The vision of those wolves will stick in my mind forever.   It was as if the Force of Life itself flew past me in a vision.

A wonderful chapter in Henry Beston’s The Outermost House describes a trip he made by boat to a rock full of birds.

The tiny island was so crowded that chicks were falling over the cliffs, eggs were being stepped on by birds and breaking, the energy of Life, and Death, one entire cycle, overwhelmed him to a point where he was almost sickened.  Raw creation.

I read that book as a teenager.   In it I understood that Life itself, that teeming, raw, primal energy of our Existence, permeates everything.  In fact, that energy of Life is so powerful that even death can not nullify it.

“There has been endless time of numberless deaths, but neither consciousness nor life has ceased to arise. The felt quantity and cycle to death has not modified the fragility of flowers, even the flowers within our human body.” **

And in a flash I understood what I, and all those who are traveling with me in this modern world, are afraid of.  We are afraid of life, which is a strange thing to say considering how hard we try and hang on to it.  But really, we are constantly suppressing it, attempting to harness and control it, create little niches where we feel safe and comfortable.  That is why it is easier for us to destroy, tear things apart, sullen our environment, attempt to control the forces of nature, and create the illusion of predictability, than to embrace Life.   To be in life implies being overwhelmed, swept away, carried like a raft in a great ocean, humbled, acknowledging our smallness and our connectedness.
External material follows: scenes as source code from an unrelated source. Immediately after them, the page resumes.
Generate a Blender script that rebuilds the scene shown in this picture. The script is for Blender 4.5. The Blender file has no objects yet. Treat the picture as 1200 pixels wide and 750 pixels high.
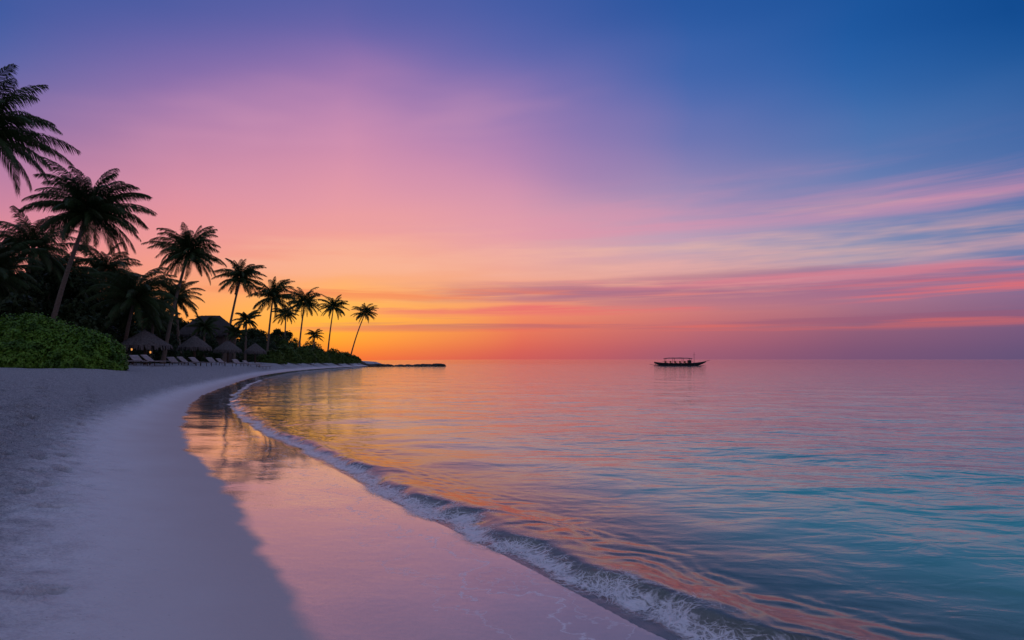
import bpy, math, random
import numpy as np
from mathutils import Vector, Matrix

random.seed(7)
scene = bpy.context.scene
COL = scene.collection
H = 2.0           # eye height above the water
F = 800.0         # focal length in units of a 1200 px wide picture

def s2l(c):
    out = []
    for v in c:
        v = v / 255.0
        out.append(v / 12.92 if v <= 0.04045 else ((v + 0.055) / 1.055) ** 2.4)
    return tuple(out)

# ------------------------------------------------------------------ noise
_T = np.random.default_rng(3).random((256, 256))
def vnoise(x, y, seed=0):
    x = np.asarray(x, float) + seed * 17.3; y = np.asarray(y, float) + seed * 9.1
    xi = np.floor(x).astype(np.int64); yi = np.floor(y).astype(np.int64)
    fx = x - xi; fy = y - yi
    fx = fx * fx * (3 - 2 * fx); fy = fy * fy * (3 - 2 * fy)
    a = _T[xi % 256, yi % 256]; b = _T[(xi + 1) % 256, yi % 256]
    c = _T[xi % 256, (yi + 1) % 256]; d = _T[(xi + 1) % 256, (yi + 1) % 256]
    return (a * (1 - fx) + b * fx) * (1 - fy) + (c * (1 - fx) + d * fx) * fy - 0.5
def fbm(x, y, o=4, seed=0):
    r = 0; a = 1.0; f = 1.0
    for i in range(o):
        r = r + a * vnoise(np.asarray(x) * f, np.asarray(y) * f, seed + i); a *= 0.5; f *= 2.03
    return r

# ------------------------------------------------------------------ shoreline
SH = [(13, -300), (13, -60), (11, -14), (7.5, -4), (4.3, 1.2), (2.3, 3.6), (1.17, 4.94), (.72, 5.73), (.30, 6.5), (-.42, 7.75), (-1.45, 9.4),
      (-3.05, 12.3), (-5.0, 15.6), (-7.5, 20), (-11, 27.1), (-14.9, 36.4), (-18.5, 47), (-22.3, 59),
      (-28.0, 80), (-33.8, 110), (-37.2, 140), (-38.6, 165), (-38.4, 185), (-37.8, 200), (-37.5, 211), (-41, 220), (-52, 228),
      (-90, 238), (-300, 250), (-3000, 260)]
def catmull(P, n=6):
    P = [np.array(p, float) for p in P]; out = []
    for i in range(len(P) - 1):
        p1, p2 = P[i], P[i + 1]
        l = np.linalg.norm(p2 - p1)
        p0 = P[i - 1] if i else 2 * p1 - p2
        p3 = P[i + 2] if i + 2 < len(P) else 2 * p2 - p1
        def lim(v):
            m = np.linalg.norm(v); return v / max(m, 1e-6) * min(m, l)
        m1 = lim((p2 - p0) / 2); m2 = lim((p3 - p1) / 2)
        for k in range(n):
            t = k / n
            h1 = 2*t**3 - 3*t**2 + 1; h2 = t**3 - 2*t**2 + t; h3 = -2*t**3 + 3*t**2; h4 = t**3 - t**2
            out.append(h1 * p1 + h2 * m1 + h3 * p2 + h4 * m2)
    out.append(P[-1]); return np.array(out)
SC = catmull(SH, 6)
POLY = np.vstack([SC, [[-3000, -300]]])
def shore_dist(x, y):
    x = np.asarray(x, float).ravel(); y = np.asarray(y, float).ravel()
    best = np.full(x.shape, 1e18)
    for i in range(len(SC) - 1):
        ax, ay = SC[i]; bx, by = SC[i + 1]
        dx, dy = bx - ax, by - ay; L2 = dx * dx + dy * dy
        t = np.clip(((x - ax) * dx + (y - ay) * dy) / L2, 0, 1)
        d = (x - ax - t * dx) ** 2 + (y - ay - t * dy) ** 2
        best = np.minimum(best, d)
    ins = np.zeros(x.shape, bool)
    n = len(POLY)
    for i in range(n):
        ax, ay = POLY[i]; bx, by = POLY[(i + 1) % n]
        c = ((ay > y) != (by > y))
        if not c.any(): continue
        xi = (bx - ax) * (y - ay) / (by - ay + 1e-12) + ax
        ins ^= (c & (x < xi))
    return np.where(ins, 1, -1) * np.sqrt(best)
def deff(D, y):
    f = 1 + np.clip((np.asarray(y) - 15) / 40, 0, 1)
    return np.where(D > 0, D * f, D)
_pd = np.array([-4000, -400, -60, -20, -5, -1, 0, 1, 2.1, 3.3, 5, 7, 9, 12, 20, 60, 4000.])
_pz = np.array([-25, -12, -4, -1.8, -.5, -.1, 0, .035, .10, .24, .55, .95, 1.22, 1.42, 1.5, 1.7, 2.4])
_tt = np.linspace(-30, 40, 1401); _tz = np.interp(_tt, _pd, _pz)
_k = np.exp(-np.linspace(-2, 2, 31) ** 2); _k /= _k.sum()
_tz[15:-15] = np.convolve(_tz, _k, 'valid')
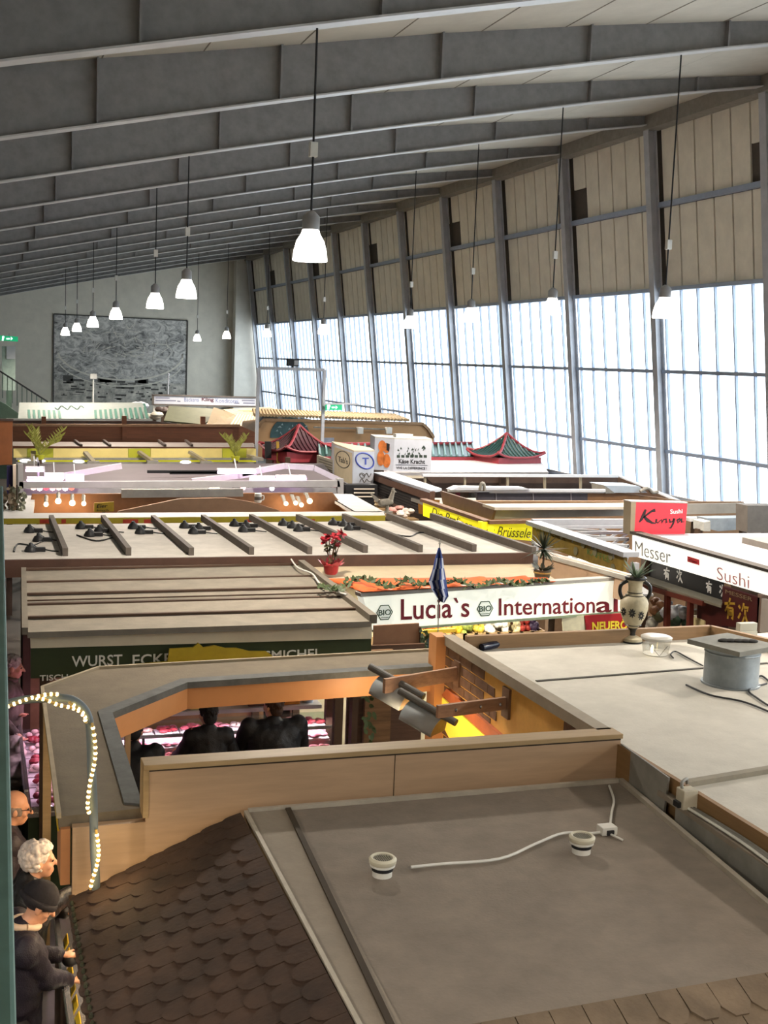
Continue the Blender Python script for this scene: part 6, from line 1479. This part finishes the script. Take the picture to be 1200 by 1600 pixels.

I once made a trip to the Charlotte Islands, a land that even Canadians call “what Canada used to look like”.

A maze of small inlets and calm channels, the cold waters are so clear you can see over 50′ down riding in your kayak.  You are tide pooling without waiting for the lowest tides.  The waters were alive with life in a way I had never seen tide-pooling in Northern California.  Instead of dozens of sea stars, you saw hundreds on a rock. Masses of jellyfish small and large swam by you.  Everything I saw in the Northern California shores were multiplied one hundred-fold here.  These were the remnants of waters we still hadn’t polluted, a glimpse into the original primordial oceans that birthed us.  Life at this level looms on a mind-boggling yet fearsome scale.  Somewhere in us we say that this amount of energy must be controlled.

And that is where I come back to these wolves.  The vision of my wolves, running ecstatically across the road, in total abandon to their Existence, is an affirmation of that immense, wondrous, yet terrifying Power that is the Universe itself.  Wolves, in their ceaseless energy, their joie de vivre, their deep intelligence, embody the purity of   Life.

Maybe that is why humans have spent so much time and effort trying to control, even eliminate them. They are the emblem of true, unabashed, Freedom.

**Da Free John


6 Responses

  1. Leslie – great piece! They are the essence of Wild … untamed, uncontrolled, what we once were, what we most fear … and desire.


  2. An interesting hypothesis, and worthy of our consideration. I live in Butte (except this winter, when I’m touring the southwest and southeast), and I hear all the various opinions on wolves. What strikes me is the one in which “the wolves are killing our elk and deer”. When I say “Huh, didn’t know we owned the wildlife.” I’m met with frowns.

    I also think of Bill Kittredge’s book “Owning it All”, he throw’s considerable light on the subject.

    I enjoy your blog.


  3. Thanks Mike. Ah yes, the ‘killing the elk and deer’ argument. I’d say that is a much more prevalent argument these days than the killing cattle argument. This, of course, is just not true and is borne out of the lack of understanding of the need for top predators in an ecosystem.

    Really, I think its because elk are now acting like elk and harder to hunt. From what I see around here, most hunters are a lazy lot and just like to drive the roads and road hunt. You see a lot of hunters who take down young deer–the ones that haven’t enough experience to live long enough. Wolves don’t prefer deer, so its the elk that are getting culled and the ones that live are more intelligent, thus harder to find for hunters. Thanks for the read. I’ll check that book out.


  4. The killing the elk and deer argument is one I have no use for. It has no scientific foundation, and in my opinion just is another example of humanities egocentricity. We can’t have wolves killing and eating elk, as we need to save them so that we can kill and eat them. As you pointed out, Leslie, elk are now acting like elk use to behave, which makes it harder to hunt them.


  5. You are right that, in part, fear of life = fear of wolves. But there is a deeply utilitarian, materialistic dimension as well. Many ranchers see nature as meant for them to use as they will, wildlife be damned (literally). And if wildlife threatens their material interest directly, as wolves do, then it must be eliminated. Many hunters are much the same way: wolves kill & eat elk that God intended for them.

    I hunt elk and find wolves an essential deeply spiritual part of what makes life worthwhile. One year, wolves chased elk in a way that brought them directly to me. When they howled (after I’d shot one of the elk) it was thrilling, and a clear communication between a non-human and a human animal. This year, a wolf pack drove elk from the forest out onto the prairie (where I killed and packed out a bull).

    To understand the rancher point of view, see this film: http://www.cryingwolfmovie.com
    I don’t agree with anything about it, but it is interesting as a sort of artifact of cultural anthropology.


  6. Great points ecorover. And what a great experience you had, hearing those wolves howl. As you know I’m sure, Wolves followed Indians and vice versa, sharing in their kills. You had an experience that must have touched you in a primal, deep, non-verbal way. Wish I’d been there!